Director, Folger Institute

Patricia Akhimie

About

The Folger Institute is a center for advanced research in the early modern humanities at the Folger Shakespeare Library. Founded in 1970, the Institute gathers interdisciplinary communities of scholars for collections-based research. The Institute sets agendas, models best practices, and tests new methods for scholarship. Together with colleagues around the Folger, the Institute seeks to bring public audiences together with scholarly ones as we discover more about the cultures and legacies of the early modern world.The work of the Institute in all its many parts has been generously supported by endowments from the Andrew W. Mellon Foundation, grants from the National Endowment for the Humanities, the sustaining memberships of over 40 universities of the scholarly programs’ consortium, and support from a variety of other sources.

Fellowships Program

Folger Institute fellowships support individual scholarly and artistic research that enriches and expands our understanding of the early modern world.

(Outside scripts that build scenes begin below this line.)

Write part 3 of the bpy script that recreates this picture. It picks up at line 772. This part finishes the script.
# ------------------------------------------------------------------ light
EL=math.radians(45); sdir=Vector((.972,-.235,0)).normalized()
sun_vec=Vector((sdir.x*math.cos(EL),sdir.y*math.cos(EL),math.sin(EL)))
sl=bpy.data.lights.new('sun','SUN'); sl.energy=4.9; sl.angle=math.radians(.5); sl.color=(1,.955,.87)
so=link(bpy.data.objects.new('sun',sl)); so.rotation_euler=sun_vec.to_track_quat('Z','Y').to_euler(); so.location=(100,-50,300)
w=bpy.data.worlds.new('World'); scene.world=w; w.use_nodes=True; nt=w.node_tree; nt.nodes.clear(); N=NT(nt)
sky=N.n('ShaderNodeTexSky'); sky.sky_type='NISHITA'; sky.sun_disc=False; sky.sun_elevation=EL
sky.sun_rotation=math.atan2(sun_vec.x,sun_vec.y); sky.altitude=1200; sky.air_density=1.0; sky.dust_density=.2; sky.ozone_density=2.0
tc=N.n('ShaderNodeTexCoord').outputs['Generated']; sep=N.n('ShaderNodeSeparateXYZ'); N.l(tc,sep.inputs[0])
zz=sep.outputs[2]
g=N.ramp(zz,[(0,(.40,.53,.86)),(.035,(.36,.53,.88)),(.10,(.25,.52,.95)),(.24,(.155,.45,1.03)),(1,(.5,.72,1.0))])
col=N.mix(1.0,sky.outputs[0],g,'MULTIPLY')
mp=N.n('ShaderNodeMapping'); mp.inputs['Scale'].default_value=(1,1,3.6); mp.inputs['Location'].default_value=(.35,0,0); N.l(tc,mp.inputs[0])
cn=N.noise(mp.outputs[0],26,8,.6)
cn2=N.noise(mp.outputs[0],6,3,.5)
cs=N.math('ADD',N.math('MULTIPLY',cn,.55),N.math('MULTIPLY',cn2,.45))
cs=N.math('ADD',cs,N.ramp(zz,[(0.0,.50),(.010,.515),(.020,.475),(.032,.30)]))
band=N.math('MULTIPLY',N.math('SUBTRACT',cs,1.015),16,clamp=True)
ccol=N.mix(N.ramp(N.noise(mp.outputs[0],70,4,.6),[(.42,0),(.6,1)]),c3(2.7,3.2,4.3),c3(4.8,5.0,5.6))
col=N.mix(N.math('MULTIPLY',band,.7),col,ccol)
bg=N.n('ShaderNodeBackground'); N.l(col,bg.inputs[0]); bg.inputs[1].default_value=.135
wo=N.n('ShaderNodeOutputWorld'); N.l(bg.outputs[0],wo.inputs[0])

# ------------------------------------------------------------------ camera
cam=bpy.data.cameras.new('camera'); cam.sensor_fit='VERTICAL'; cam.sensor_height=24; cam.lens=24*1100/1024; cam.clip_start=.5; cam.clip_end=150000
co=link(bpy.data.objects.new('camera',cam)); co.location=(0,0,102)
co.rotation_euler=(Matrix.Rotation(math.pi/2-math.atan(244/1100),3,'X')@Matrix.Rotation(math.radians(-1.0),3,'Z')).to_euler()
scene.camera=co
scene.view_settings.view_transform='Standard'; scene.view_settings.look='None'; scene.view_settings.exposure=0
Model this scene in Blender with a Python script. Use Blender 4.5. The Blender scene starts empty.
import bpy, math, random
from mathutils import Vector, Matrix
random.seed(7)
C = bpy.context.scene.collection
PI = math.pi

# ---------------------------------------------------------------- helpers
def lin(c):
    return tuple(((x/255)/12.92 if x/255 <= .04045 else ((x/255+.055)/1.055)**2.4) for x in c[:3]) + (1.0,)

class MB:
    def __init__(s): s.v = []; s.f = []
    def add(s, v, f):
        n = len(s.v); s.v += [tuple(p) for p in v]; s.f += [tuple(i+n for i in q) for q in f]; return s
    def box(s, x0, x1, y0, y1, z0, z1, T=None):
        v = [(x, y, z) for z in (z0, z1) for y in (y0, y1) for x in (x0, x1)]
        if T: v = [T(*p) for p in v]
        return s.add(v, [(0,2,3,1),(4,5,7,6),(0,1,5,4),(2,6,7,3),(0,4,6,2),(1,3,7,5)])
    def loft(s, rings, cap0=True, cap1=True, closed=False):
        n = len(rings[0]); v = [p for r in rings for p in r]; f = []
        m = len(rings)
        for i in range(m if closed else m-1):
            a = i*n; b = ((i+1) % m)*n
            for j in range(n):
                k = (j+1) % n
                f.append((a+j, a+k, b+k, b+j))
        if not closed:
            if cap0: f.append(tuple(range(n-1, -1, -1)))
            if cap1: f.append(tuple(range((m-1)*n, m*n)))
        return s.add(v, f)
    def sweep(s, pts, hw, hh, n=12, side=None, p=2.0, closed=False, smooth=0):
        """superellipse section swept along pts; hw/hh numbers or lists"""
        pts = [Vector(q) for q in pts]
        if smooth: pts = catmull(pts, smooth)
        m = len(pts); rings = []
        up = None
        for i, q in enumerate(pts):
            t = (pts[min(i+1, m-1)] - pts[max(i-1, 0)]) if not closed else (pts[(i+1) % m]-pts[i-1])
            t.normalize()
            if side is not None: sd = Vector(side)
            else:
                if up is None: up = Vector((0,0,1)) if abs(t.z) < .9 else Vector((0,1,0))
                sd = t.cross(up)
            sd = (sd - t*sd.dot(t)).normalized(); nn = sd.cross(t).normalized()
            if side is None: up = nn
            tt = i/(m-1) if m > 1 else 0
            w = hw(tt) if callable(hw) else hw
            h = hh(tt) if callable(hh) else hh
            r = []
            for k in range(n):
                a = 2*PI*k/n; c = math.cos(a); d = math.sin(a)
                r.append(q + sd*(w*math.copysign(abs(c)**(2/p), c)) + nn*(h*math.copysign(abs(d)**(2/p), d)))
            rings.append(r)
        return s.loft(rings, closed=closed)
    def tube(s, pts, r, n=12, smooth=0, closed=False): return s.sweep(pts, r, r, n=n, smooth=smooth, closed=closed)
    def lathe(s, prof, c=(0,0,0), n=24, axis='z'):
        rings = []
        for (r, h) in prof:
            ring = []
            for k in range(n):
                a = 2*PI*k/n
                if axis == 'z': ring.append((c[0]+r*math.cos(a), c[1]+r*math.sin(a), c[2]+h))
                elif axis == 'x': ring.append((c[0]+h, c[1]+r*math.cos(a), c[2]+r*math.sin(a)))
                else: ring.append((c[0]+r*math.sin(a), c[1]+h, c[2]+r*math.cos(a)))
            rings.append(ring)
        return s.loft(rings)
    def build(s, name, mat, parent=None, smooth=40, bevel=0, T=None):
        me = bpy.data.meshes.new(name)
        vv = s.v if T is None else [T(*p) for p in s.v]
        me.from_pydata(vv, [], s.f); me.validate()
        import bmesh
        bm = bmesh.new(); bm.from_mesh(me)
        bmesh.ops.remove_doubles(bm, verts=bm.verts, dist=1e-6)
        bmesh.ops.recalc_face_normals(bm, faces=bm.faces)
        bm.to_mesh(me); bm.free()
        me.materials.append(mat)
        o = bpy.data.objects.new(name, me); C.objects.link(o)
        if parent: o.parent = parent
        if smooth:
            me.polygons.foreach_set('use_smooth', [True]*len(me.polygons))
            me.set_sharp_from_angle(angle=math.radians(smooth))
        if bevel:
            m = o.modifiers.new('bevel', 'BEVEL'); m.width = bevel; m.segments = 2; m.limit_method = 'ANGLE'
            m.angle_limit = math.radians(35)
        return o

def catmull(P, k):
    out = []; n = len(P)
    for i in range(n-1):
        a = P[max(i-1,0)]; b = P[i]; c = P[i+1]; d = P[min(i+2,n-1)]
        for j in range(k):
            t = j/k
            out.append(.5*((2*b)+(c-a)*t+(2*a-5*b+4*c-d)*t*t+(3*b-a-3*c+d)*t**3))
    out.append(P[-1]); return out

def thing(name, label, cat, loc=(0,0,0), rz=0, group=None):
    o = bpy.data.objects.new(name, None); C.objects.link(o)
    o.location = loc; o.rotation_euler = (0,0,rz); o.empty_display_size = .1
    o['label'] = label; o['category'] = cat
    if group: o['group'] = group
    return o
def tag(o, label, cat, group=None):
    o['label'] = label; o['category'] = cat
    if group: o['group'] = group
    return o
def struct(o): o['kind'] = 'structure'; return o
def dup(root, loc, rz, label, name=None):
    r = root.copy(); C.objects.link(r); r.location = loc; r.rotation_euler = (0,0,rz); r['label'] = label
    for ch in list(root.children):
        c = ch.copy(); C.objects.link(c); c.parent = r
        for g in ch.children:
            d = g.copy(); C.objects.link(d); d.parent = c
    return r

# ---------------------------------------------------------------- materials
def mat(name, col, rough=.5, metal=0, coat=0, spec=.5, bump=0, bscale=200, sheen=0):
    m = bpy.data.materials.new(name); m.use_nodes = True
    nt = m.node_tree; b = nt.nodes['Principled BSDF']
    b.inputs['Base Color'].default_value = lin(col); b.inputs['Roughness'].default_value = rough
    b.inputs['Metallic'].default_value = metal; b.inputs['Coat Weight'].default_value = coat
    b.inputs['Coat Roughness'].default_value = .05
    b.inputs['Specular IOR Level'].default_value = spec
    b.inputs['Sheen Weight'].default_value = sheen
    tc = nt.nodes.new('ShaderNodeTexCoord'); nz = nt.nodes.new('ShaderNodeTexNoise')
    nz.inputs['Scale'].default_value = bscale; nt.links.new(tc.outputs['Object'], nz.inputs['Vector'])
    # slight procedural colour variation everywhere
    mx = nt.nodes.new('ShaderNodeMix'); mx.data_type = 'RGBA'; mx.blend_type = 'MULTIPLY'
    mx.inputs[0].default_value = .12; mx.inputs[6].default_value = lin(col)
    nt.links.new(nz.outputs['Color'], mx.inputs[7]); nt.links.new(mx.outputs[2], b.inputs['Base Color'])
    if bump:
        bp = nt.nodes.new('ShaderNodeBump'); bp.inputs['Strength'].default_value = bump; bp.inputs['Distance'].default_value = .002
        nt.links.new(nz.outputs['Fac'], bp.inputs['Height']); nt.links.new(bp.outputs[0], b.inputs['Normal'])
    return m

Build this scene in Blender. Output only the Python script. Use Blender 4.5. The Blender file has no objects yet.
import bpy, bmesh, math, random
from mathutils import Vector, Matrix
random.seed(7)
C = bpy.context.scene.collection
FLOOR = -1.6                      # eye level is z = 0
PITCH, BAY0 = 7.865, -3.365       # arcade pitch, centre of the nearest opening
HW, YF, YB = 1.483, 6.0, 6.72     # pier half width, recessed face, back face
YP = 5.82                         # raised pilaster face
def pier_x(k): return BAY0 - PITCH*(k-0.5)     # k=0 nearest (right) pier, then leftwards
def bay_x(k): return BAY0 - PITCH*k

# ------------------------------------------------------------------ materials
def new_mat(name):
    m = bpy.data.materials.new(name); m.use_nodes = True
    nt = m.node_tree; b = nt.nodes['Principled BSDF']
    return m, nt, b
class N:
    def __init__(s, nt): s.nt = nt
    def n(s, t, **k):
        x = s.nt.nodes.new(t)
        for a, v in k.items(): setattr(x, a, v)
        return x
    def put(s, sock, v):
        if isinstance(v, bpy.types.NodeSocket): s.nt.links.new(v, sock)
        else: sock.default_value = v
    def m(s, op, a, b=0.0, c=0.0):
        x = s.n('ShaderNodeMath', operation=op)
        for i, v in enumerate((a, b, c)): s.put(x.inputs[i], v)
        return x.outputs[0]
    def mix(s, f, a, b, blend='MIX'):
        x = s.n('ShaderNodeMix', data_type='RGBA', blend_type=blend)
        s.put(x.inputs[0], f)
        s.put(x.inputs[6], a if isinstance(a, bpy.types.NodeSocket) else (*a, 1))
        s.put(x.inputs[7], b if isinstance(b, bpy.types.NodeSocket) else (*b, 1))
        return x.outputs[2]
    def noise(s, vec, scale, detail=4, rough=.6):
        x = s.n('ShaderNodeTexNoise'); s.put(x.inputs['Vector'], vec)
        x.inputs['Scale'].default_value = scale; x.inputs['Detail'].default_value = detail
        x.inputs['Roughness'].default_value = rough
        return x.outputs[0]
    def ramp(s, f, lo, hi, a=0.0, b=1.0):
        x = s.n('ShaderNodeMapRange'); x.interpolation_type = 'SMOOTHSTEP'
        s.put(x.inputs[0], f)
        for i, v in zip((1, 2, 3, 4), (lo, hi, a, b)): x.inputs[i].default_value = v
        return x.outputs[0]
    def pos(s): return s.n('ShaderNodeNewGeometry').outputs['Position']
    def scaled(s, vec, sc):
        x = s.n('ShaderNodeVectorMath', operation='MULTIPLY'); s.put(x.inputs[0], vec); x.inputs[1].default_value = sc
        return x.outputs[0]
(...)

We value research that grapples with tough historical questions and that engages with what primary sources both say and do not say in order to produce histories encompassing diverse regions, questions, and methods. The Institute also aims to ensure equitable access to research funding by offering multiple fellowship modules (both in-person and virtual) and removing barriers to fellowship participation.

Scholarly Programs Grants-in-Aid

Competitive grants are also awarded to support travel and lodging for admitted participants to the Institute’s scholarly programs. Grants-in-aid are generally only available to Consortium affiliates, as they come from consortium dues. However, a program description may indicate that an outside funder has extended funding to non-Consortium scholars, and a fund established by Arthur F. Kinney also supports grants-in-aid for participants without regard to their institutional affiliation.